Estamos nesta situação desastrosa e insuportável a que nos conduziu o governo de Passos Coelho, perante o silêncio cúmplice do Presidente da República. É também para o frizar que serve a moção de censura do PS: não apenas para marcar a sua ruptura com as políticas desastrosas do Governo, mas para dar nota ao Senhor Presidente da República, e à Europa, que não é possível continuar a invocar o amplo consenso político nacional para prosseguir com as mesmas políticas desastrosas que estão a destruir Portugal.
Como bem sabemos, a moção de censura não determina a queda do Governo, visto que a coligação tem maioria na Assembleia da República. Mas conjugada com a decisão do Tribunal Constitucional, ela pode de facto vir a obrigar o Governo a demitir-se.
No meu ponto de vista é desejável que o Governo se demita quanto antes, e que o Presidente da República devolva a palavra ao povo também o quanto antes.
O PS já disse, e redisse, que só voltará a assumir responsabilidades governativas depois de eleições.
Dizem alguns, como o Professor Rebelo de Sousa, que precipitar o país em eleições é precipitar o país em crise.
Mas em crise gravíssima política, económica e moral, não está já hoje o país?
Mas não é sinal de tremenda crise, no seio da coligação, o parceiro menor vir publicamente pedir a remodelação do Governo, e apontar a falta de coordenação política ao primeiro-ministro?

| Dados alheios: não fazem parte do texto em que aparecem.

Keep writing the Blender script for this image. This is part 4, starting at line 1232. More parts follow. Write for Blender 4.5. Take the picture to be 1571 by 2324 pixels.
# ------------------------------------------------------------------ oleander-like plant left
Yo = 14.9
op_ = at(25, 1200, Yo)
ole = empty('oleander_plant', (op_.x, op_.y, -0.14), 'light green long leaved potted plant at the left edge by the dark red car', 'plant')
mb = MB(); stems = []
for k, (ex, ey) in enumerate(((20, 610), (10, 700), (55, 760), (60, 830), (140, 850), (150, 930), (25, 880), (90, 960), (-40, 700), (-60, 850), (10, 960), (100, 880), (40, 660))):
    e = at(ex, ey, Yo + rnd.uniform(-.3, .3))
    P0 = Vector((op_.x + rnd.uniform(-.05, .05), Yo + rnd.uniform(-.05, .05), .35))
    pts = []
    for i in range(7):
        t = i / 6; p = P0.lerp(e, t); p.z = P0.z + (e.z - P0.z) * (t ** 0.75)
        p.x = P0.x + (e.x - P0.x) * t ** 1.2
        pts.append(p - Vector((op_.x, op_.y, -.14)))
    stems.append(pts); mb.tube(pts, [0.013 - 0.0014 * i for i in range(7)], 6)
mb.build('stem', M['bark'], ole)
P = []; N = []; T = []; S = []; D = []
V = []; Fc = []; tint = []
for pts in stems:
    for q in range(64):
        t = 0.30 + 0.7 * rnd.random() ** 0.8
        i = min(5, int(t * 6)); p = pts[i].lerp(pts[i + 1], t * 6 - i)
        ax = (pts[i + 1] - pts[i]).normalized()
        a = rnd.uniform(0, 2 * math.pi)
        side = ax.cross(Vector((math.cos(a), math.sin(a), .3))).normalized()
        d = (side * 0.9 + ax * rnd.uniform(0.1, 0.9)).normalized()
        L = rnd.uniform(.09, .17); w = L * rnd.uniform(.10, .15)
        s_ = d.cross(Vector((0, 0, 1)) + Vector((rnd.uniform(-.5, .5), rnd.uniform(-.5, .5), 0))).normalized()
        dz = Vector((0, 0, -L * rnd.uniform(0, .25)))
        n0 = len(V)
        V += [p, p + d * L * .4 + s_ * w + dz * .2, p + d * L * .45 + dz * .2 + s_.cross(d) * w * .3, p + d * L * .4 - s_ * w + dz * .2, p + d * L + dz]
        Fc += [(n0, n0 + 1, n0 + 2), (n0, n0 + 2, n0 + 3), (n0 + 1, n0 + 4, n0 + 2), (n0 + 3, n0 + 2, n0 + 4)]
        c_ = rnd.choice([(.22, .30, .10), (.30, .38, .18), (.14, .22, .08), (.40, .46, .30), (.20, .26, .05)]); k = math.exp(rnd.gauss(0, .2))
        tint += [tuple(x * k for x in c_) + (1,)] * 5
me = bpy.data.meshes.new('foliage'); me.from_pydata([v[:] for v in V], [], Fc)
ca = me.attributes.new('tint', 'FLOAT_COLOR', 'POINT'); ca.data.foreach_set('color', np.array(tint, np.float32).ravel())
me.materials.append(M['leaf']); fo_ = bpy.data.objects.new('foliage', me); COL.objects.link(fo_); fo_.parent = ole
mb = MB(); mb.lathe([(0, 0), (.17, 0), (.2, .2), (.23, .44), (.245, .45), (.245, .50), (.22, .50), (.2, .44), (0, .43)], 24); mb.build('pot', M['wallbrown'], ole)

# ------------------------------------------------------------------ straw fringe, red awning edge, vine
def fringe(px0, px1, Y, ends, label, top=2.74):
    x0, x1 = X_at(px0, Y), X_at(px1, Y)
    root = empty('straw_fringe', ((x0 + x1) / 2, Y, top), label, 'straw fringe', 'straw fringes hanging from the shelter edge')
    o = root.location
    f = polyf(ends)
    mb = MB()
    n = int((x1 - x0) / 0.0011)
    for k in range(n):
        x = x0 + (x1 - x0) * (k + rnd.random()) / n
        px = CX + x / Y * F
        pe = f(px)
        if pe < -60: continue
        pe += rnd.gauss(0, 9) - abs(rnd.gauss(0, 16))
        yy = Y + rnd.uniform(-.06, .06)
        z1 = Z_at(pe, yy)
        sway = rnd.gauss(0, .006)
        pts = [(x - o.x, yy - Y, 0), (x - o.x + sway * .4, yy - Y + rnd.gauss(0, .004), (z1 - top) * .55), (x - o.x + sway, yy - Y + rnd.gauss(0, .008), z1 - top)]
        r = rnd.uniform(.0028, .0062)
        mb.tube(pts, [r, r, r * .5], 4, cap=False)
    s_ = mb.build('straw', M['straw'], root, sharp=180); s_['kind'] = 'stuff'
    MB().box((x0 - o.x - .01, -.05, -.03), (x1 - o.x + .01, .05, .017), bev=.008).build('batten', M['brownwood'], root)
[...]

Aqueles que pensam que este governo já não é remodelável mas que querem evitar eleições antecipadas, defendem que se deveria arranjar um governo de iniciativa presidencial, chefiado por alguma personalidade realmente social democrática que ainda reste no PSD; ou alguém com perfil tecnocrático, capaz de levar à Assembleia de República um programa que reúna amplo apoio partidário e que encabece a legislatura até ao fim. Ora, uma solução destas supunha que tivéssemos um Presidente da República capaz de arriscar e de respaldar um Governo com condições de actuação muito difíceis, nacionalmente e na Europa. E não temos esse Presidente da República.
É sobretudo a pensar na importância decisiva da renegociação do memorando de entendimento para podermos sair da crise e pormos a nossa economia de novo a crescer, que considero ser fundamental que não percamos mais tempo e avancemos para eleições legislativas.
Só um Governo de legitimidade incontestada, saído de eleições poderá ter a força para essa renegociação com os nossos parceiros europeus. Esse governo não tem de ser só um governo do PS, nem deve ser o um Governo só do PS, mesmo que o PS obtenha uma maioria significativa em eleições. Esse governo tem de ser de salvação nacional, tão abrangente quanto possível, da esquerda à direita, congregando personalidades com competência para fazerem as escolhas e adoptarem as politicas que a reorientação da economia impõe. E para renegociarem na Europa, sem subserviências, e com uma visão estratégica nacional e europeísta que a saída da crise exige.